Director of National Intelligence Dan Coats told Congress last week that U.S. intelligence officials do not believe Mr. Kim will eliminate his nuclear weapons or the capacity to build more because he believes they are key to the survival of the regime. Satellite video taken since the June summit has indicated North Korea is continuing to produce nuclear materials at its weapons factories.

Last year, North Korea released American detainees, suspended nuclear and long-range missile tests and dismantled a nuclear test site and parts of a rocket launch facility without the presence of outside experts.

It has repeatedly demanded that the United States reciprocate with measures such as sanctions relief, but Washington has called for North Korea to take steps such as providing a detailed account of its nuclear and missile facilities that would be inspected and dismantled under a potential deal.

At the second Trump-Kim summit, some experts say North Korea is likely to seek to trade the destruction of its main Yongbyon nuclear complex for a U.S. promise to formally declare the end of the 1950-53 Korean War, open a liaison office in Pyongyang and allow the North to resume some lucrative economic projects with South Korea.

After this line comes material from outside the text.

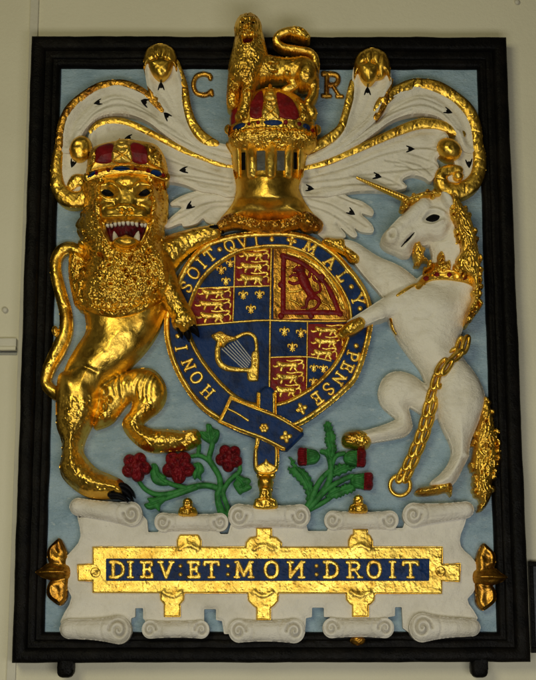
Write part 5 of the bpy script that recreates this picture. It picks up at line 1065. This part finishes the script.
leafy(t, [(326, 455), (327, 446), (325, 440), (326, 434), (324, 426), (327, 421), (331, 423), (333, 430), (336, 436), (335, 442), (337, 448), (334, 456), (331, 462)], [[(328, 426), (330, 440), (331, 456)]], 7, 4, 4, 3, jag=1.0)
leafy(t, [(290, 472), (288, 467), (293, 467), (289, 457), (294, 460), (297, 466), (304, 469), (310, 476), (313, 485), (315, 495), (313, 506), (307, 502), (306, 492), (302, 485), (296, 478)], [[(293, 464), (302, 474), (309, 488), (311, 500)]], 6, 4, 5, 4, jag=1.1)
leafy(t, [(333, 470), (338, 464), (346, 464), (352, 466), (358, 464), (354, 468), (346, 472), (336, 476), (332, 477)], [[(334, 473), (344, 468), (354, 466)]], 6, 3.5, 3, 5, jag=1.0)
leafy(t, [(326, 496), (333, 487), (340, 487), (345, 484), (353, 484), (356, 488), (352, 492), (345, 494), (340, 497), (332, 498)], [[(330, 495), (340, 490), (351, 487)]], 6, 3.5, 3, 6, jag=1.0)
def thistle(x, y, ang, lab):
    c, q = math.cos(ang), math.sin(ang); g = lambda u, v: (x+u*c-v*q, y+u*q+v*c)
    R = Relief(x-18, y-14, x+18, y+14, .4); R.poly([g(-10, -2), g(-6, -6.5), g(0, -7.5), g(4, -7), g(4, 7), g(0, 7.5), g(-6, 6.5), g(-10, 2)], 8, 8, 7)
    for k in range(-2, 3): R.ridge([g(-8, k*1.4), g(3, k*3)], .8, -1.0, n=1)
    R.noise(.4, 4, int(x)); hd = R.build('thistle_head', M['green'], t, floor=2, label=lab)
    R = Relief(x-20, y-18, x+24, y+18, .4); R.poly([g(3, -7.2), g(6, -8.4), g(11, -8.2), g(12.5, -4), g(12, 0), g(12.5, 4), g(11, 8.2), g(6, 8.4), g(3, 7.2)], 10, 7, 6)
    for k in range(-3, 4): R.ridge([g(4, k*2.2), g(12, k*2.5)], .7, -1.3, n=1)
    R.ridge([g(4.5, -8), g(4, 0), g(4.5, 8)], 1.0, -1.2); R.noise(.4, 3, 4); R.build('flower', M['rosered'], hd, floor=2)
thistle(310, 456, math.pi, 'thistle head pointing left'); thistle(354, 457.5, 0.02, 'upper thistle head pointing right'); thistle(361, 480.5, 0.03, 'lower thistle head pointing right')
for ch, x, y, lab in (('C', 202, 84, 'raised gilded letter C on the blue board, left of the small lion'), ('R', 332.5, 84.5, 'raised gilded letter R on the blue board, right of the small lion')):
    o = letter(ch, x, y, 22 if ch == 'C' else 24, 0.03 if ch == 'R' else 0, M['gold_old'], None, None, 2.2, 2.6, wid=20.5 if ch == 'C' else 20, stroke=.10, name='letter')
    o['label'] = lab; o['category'] = 'letter'
    v = np.array([tuple(p.co) for p in o.data.vertices]); c = v.mean(0); c[1] = 0
    for p in o.data.vertices: p.co -= Vector(c)
    o.location = c

# ------------------------------------------------------------------ light: an indoor room
w = bpy.data.worlds.new('World'); SC.world = w; w.use_nodes = True
bg = w.node_tree.nodes['Background']; bg.inputs['Color'].default_value = (1.0, 0.86, 0.60, 1); bg.inputs['Strength'].default_value = 0.018
def area(name, loc, target, sx, sy, power, col):
    l = bpy.data.lights.new(name, 'AREA'); l.shape = 'RECTANGLE'; l.size = sx; l.size_y = sy; l.energy = power; l.color = col
    o = bpy.data.objects.new(name, l); COL.objects.link(o); o.location = loc
    o.rotation_euler = (Vector(target)-Vector(loc)).to_track_quat('-Z', 'Y').to_euler(); return o
area('window_light', (-1.3, -3.7, 2.75), (0, 0, 1.7), 1.2, 1.2, 37, (1.0, 0.93, 0.60))
area('ceiling_light', (0.4, -1.9, 4.3), (0, 0, 1.9), 1.2, 0.8, 1.5, (1.0, 0.92, 0.58))
area('low_fill_light', (0.3, -2.75, 0.9), (0.1, 0, 1.3), 2.0, 0.7, 29, (1.0, 0.98, 0.92))  # added low fill, stands in for floor bounce and brightens the lower part
SC.view_settings.view_transform = 'Standard'; SC.view_settings.look = 'None'; SC.view_settings.exposure = 0; SC.view_settings.gamma = 1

“Our hostages have come home, nuclear testing has stopped, and there has not been a missile launch in more than 15 months,” Mr. Trump said.

“Much work remains to be done, but my relationship with Kim Jong Un is a good one,” he said in announcing their second meeting.

Secretary of State Mike Pompeo told Fox Business News the U.S. is “very hopeful” Mr. Kim “will fulfill his commitment, the one that he made back in June in Singapore, to denuclearize his country.”

Stephen Biegun, Mr. Pompeo’s special representative for North Korea, acknowledged that many issues make it especially complicated for the two countries to “embark on a diplomatic initiative of this magnitude.”

The Vietnamese city where the two leaders will meet was not announced. The country, however, is keen to project itself on the world stage. It is a single-party communist state that boasts of tight political control and a tough security apparatus similar to Singapore’s.

Where Singapore leans West, generally appreciative of U.S. influence in Asia, Vietnam leans East. Even with its edgy relationship with China, it has a long fraternal history with Asia’s communist states. This is friendly ground for Mr. Kim and closer than Singapore.